[start]

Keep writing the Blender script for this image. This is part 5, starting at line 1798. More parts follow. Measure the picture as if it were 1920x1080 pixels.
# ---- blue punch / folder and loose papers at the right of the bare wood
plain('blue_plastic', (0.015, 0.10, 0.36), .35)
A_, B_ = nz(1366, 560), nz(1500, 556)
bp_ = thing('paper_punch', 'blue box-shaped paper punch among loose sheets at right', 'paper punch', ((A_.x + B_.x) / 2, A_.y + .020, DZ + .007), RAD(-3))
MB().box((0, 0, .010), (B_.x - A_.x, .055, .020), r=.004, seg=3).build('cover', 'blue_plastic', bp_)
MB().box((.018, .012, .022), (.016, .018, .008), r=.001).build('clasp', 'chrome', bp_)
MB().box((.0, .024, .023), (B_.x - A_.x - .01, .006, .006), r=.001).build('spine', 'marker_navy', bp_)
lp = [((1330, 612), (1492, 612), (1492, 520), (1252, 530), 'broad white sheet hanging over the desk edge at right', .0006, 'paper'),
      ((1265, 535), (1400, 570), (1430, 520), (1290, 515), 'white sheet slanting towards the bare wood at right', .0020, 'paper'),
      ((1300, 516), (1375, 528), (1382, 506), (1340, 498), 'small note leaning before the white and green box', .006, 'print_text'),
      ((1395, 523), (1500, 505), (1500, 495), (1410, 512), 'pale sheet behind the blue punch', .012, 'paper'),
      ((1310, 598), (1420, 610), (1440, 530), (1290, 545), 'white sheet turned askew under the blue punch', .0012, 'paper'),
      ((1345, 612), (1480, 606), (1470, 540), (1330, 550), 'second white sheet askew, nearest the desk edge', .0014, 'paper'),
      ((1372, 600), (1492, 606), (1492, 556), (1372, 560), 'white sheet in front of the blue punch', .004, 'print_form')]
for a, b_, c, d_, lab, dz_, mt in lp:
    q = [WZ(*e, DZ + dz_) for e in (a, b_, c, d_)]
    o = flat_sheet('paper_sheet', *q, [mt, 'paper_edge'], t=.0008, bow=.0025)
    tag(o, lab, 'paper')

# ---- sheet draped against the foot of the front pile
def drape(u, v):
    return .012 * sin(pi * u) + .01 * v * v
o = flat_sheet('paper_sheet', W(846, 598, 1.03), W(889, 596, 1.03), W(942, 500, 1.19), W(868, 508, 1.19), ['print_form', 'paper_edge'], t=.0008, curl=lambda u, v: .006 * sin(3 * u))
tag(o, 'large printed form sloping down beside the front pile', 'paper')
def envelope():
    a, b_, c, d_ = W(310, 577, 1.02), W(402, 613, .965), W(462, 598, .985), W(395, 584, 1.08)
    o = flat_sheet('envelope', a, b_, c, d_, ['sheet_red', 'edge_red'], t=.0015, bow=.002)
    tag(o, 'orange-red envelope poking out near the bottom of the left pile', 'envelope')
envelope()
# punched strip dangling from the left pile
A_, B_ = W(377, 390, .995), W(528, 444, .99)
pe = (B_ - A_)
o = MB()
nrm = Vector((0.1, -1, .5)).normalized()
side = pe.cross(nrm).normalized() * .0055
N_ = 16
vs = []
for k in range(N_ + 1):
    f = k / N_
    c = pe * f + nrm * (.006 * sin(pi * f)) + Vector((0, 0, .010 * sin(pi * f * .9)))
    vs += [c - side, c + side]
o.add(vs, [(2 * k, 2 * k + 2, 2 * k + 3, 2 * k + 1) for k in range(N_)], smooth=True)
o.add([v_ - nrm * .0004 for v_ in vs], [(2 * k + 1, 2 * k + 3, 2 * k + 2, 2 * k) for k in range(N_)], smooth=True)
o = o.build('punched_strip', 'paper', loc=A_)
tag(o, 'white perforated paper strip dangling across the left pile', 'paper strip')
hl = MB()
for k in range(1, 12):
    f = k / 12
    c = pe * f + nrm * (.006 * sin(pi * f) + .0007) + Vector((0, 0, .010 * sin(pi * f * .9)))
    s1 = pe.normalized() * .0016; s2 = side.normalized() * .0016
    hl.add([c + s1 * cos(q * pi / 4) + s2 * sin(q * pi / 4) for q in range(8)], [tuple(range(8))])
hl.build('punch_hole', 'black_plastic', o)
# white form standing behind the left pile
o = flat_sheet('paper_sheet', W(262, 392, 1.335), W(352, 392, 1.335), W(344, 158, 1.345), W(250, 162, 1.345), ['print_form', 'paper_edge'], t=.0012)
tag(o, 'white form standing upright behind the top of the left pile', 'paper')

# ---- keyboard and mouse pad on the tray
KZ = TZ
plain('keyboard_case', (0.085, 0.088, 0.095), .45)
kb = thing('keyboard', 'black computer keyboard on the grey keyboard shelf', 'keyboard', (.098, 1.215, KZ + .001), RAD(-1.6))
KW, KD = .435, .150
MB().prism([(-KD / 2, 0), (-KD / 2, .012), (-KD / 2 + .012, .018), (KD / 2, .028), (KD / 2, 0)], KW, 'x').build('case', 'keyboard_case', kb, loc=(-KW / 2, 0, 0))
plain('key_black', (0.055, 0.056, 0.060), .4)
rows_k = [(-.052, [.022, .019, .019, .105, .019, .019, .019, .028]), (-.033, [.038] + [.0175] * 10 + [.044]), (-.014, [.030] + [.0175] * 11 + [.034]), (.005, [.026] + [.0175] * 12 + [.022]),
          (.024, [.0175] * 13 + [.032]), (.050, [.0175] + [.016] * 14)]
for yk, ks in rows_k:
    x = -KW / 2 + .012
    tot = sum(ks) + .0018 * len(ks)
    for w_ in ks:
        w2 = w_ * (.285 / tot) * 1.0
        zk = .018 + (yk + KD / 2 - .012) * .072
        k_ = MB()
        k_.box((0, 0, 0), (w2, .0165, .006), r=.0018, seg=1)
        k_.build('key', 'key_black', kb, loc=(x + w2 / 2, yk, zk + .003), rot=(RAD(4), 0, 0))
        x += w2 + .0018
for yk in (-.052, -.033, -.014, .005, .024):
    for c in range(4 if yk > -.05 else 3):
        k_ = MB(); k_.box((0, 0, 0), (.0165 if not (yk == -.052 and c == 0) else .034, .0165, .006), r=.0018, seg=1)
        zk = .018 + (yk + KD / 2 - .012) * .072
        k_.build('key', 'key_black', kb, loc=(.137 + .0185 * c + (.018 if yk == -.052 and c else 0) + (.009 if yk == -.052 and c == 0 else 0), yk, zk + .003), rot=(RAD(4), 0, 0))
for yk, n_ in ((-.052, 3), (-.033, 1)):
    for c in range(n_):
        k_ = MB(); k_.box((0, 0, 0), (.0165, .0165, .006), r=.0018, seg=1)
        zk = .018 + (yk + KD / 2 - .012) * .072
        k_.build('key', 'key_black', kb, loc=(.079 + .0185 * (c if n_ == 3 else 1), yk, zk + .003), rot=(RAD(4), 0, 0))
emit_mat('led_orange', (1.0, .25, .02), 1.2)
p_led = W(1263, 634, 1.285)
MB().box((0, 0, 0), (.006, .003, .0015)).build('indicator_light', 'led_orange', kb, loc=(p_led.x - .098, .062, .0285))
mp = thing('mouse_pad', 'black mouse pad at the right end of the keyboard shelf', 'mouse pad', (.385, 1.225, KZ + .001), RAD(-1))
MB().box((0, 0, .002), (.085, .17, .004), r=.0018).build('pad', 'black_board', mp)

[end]

**WRITTEN PROBLEM**
Print the listing above in full, exactly as it is.

**THE RESULT**
Keep writing the Blender script for this image. This is part 5, starting at line 1798. More parts follow. Measure the picture as if it were 1920x1080 pixels.
# ---- blue punch / folder and loose papers at the right of the bare wood
plain('blue_plastic', (0.015, 0.10, 0.36), .35)
A_, B_ = nz(1366, 560), nz(1500, 556)
bp_ = thing('paper_punch', 'blue box-shaped paper punch among loose sheets at right', 'paper punch', ((A_.x + B_.x) / 2, A_.y + .020, DZ + .007), RAD(-3))
MB().box((0, 0, .010), (B_.x - A_.x, .055, .020), r=.004, seg=3).build('cover', 'blue_plastic', bp_)
MB().box((.018, .012, .022), (.016, .018, .008), r=.001).build('clasp', 'chrome', bp_)
MB().box((.0, .024, .023), (B_.x - A_.x - .01, .006, .006), r=.001).build('spine', 'marker_navy', bp_)
lp = [((1330, 612), (1492, 612), (1492, 520), (1252, 530), 'broad white sheet hanging over the desk edge at right', .0006, 'paper'),
      ((1265, 535), (1400, 570), (1430, 520), (1290, 515), 'white sheet slanting towards the bare wood at right', .0020, 'paper'),
      ((1300, 516), (1375, 528), (1382, 506), (1340, 498), 'small note leaning before the white and green box', .006, 'print_text'),
      ((1395, 523), (1500, 505), (1500, 495), (1410, 512), 'pale sheet behind the blue punch', .012, 'paper'),
      ((1310, 598), (1420, 610), (1440, 530), (1290, 545), 'white sheet turned askew under the blue punch', .0012, 'paper'),
      ((1345, 612), (1480, 606), (1470, 540), (1330, 550), 'second white sheet askew, nearest the desk edge', .0014, 'paper'),
      ((1372, 600), (1492, 606), (1492, 556), (1372, 560), 'white sheet in front of the blue punch', .004, 'print_form')]
for a, b_, c, d_, lab, dz_, mt in lp:
    q = [WZ(*e, DZ + dz_) for e in (a, b_, c, d_)]
    o = flat_sheet('paper_sheet', *q, [mt, 'paper_edge'], t=.0008, bow=.0025)
    tag(o, lab, 'paper')

# ---- sheet draped against the foot of the front pile
def drape(u, v):
    return .012 * sin(pi * u) + .01 * v * v
o = flat_sheet('paper_sheet', W(846, 598, 1.03), W(889, 596, 1.03), W(942, 500, 1.19), W(868, 508, 1.19), ['print_form', 'paper_edge'], t=.0008, curl=lambda u, v: .006 * sin(3 * u))
tag(o, 'large printed form sloping down beside the front pile', 'paper')
def envelope():
    a, b_, c, d_ = W(310, 577, 1.02), W(402, 613, .965), W(462, 598, .985), W(395, 584, 1.08)
    o = flat_sheet('envelope', a, b_, c, d_, ['sheet_red', 'edge_red'], t=.0015, bow=.002)
    tag(o, 'orange-red envelope poking out near the bottom of the left pile', 'envelope')
envelope()
# punched strip dangling from the left pile
A_, B_ = W(377, 390, .995), W(528, 444, .99)
pe = (B_ - A_)
o = MB()
nrm = Vector((0.1, -1, .5)).normalized()
side = pe.cross(nrm).normalized() * .0055
N_ = 16
vs = []
for k in range(N_ + 1):
    f = k / N_
    c = pe * f + nrm * (.006 * sin(pi * f)) + Vector((0, 0, .010 * sin(pi * f * .9)))
    vs += [c - side, c + side]
o.add(vs, [(2 * k, 2 * k + 2, 2 * k + 3, 2 * k + 1) for k in range(N_)], smooth=True)
o.add([v_ - nrm * .0004 for v_ in vs], [(2 * k + 1, 2 * k + 3, 2 * k + 2, 2 * k) for k in range(N_)], smooth=True)
o = o.build('punched_strip', 'paper', loc=A_)
tag(o, 'white perforated paper strip dangling across the left pile', 'paper strip')
hl = MB()
for k in range(1, 12):
    f = k / 12
    c = pe * f + nrm * (.006 * sin(pi * f) + .0007) + Vector((0, 0, .010 * sin(pi * f * .9)))
    s1 = pe.normalized() * .0016; s2 = side.normalized() * .0016
    hl.add([c + s1 * cos(q * pi / 4) + s2 * sin(q * pi / 4) for q in range(8)], [tuple(range(8))])
hl.build('punch_hole', 'black_plastic', o)
# white form standing behind the left pile
o = flat_sheet('paper_sheet', W(262, 392, 1.335), W(352, 392, 1.335), W(344, 158, 1.345), W(250, 162, 1.345), ['print_form', 'paper_edge'], t=.0012)
tag(o, 'white form standing upright behind the top of the left pile', 'paper')

# ---- keyboard and mouse pad on the tray
KZ = TZ
plain('keyboard_case', (0.085, 0.088, 0.095), .45)
kb = thing('keyboard', 'black computer keyboard on the grey keyboard shelf', 'keyboard', (.098, 1.215, KZ + .001), RAD(-1.6))
KW, KD = .435, .150
MB().prism([(-KD / 2, 0), (-KD / 2, .012), (-KD / 2 + .012, .018), (KD / 2, .028), (KD / 2, 0)], KW, 'x').build('case', 'keyboard_case', kb, loc=(-KW / 2, 0, 0))
plain('key_black', (0.055, 0.056, 0.060), .4)
rows_k = [(-.052, [.022, .019, .019, .105, .019, .019, .019, .028]), (-.033, [.038] + [.0175] * 10 + [.044]), (-.014, [.030] + [.0175] * 11 + [.034]), (.005, [.026] + [.0175] * 12 + [.022]),
          (.024, [.0175] * 13 + [.032]), (.050, [.0175] + [.016] * 14)]
for yk, ks in rows_k:
    x = -KW / 2 + .012
    tot = sum(ks) + .0018 * len(ks)
    for w_ in ks:
        w2 = w_ * (.285 / tot) * 1.0
        zk = .018 + (yk + KD / 2 - .012) * .072
        k_ = MB()
        k_.box((0, 0, 0), (w2, .0165, .006), r=.0018, seg=1)
        k_.build('key', 'key_black', kb, loc=(x + w2 / 2, yk, zk + .003), rot=(RAD(4), 0, 0))
        x += w2 + .0018
for yk in (-.052, -.033, -.014, .005, .024):
    for c in range(4 if yk > -.05 else 3):
        k_ = MB(); k_.box((0, 0, 0), (.0165 if not (yk == -.052 and c == 0) else .034, .0165, .006), r=.0018, seg=1)
        zk = .018 + (yk + KD / 2 - .012) * .072
        k_.build('key', 'key_black', kb, loc=(.137 + .0185 * c + (.018 if yk == -.052 and c else 0) + (.009 if yk == -.052 and c == 0 else 0), yk, zk + .003), rot=(RAD(4), 0, 0))
for yk, n_ in ((-.052, 3), (-.033, 1)):
    for c in range(n_):
        k_ = MB(); k_.box((0, 0, 0), (.0165, .0165, .006), r=.0018, seg=1)
        zk = .018 + (yk + KD / 2 - .012) * .072
        k_.build('key', 'key_black', kb, loc=(.079 + .0185 * (c if n_ == 3 else 1), yk, zk + .003), rot=(RAD(4), 0, 0))
emit_mat('led_orange', (1.0, .25, .02), 1.2)
p_led = W(1263, 634, 1.285)
MB().box((0, 0, 0), (.006, .003, .0015)).build('indicator_light', 'led_orange', kb, loc=(p_led.x - .098, .062, .0285))
mp = thing('mouse_pad', 'black mouse pad at the right end of the keyboard shelf', 'mouse pad', (.385, 1.225, KZ + .001), RAD(-1))
MB().box((0, 0, .002), (.085, .17, .004), r=.0018).build('pad', 'black_board', mp)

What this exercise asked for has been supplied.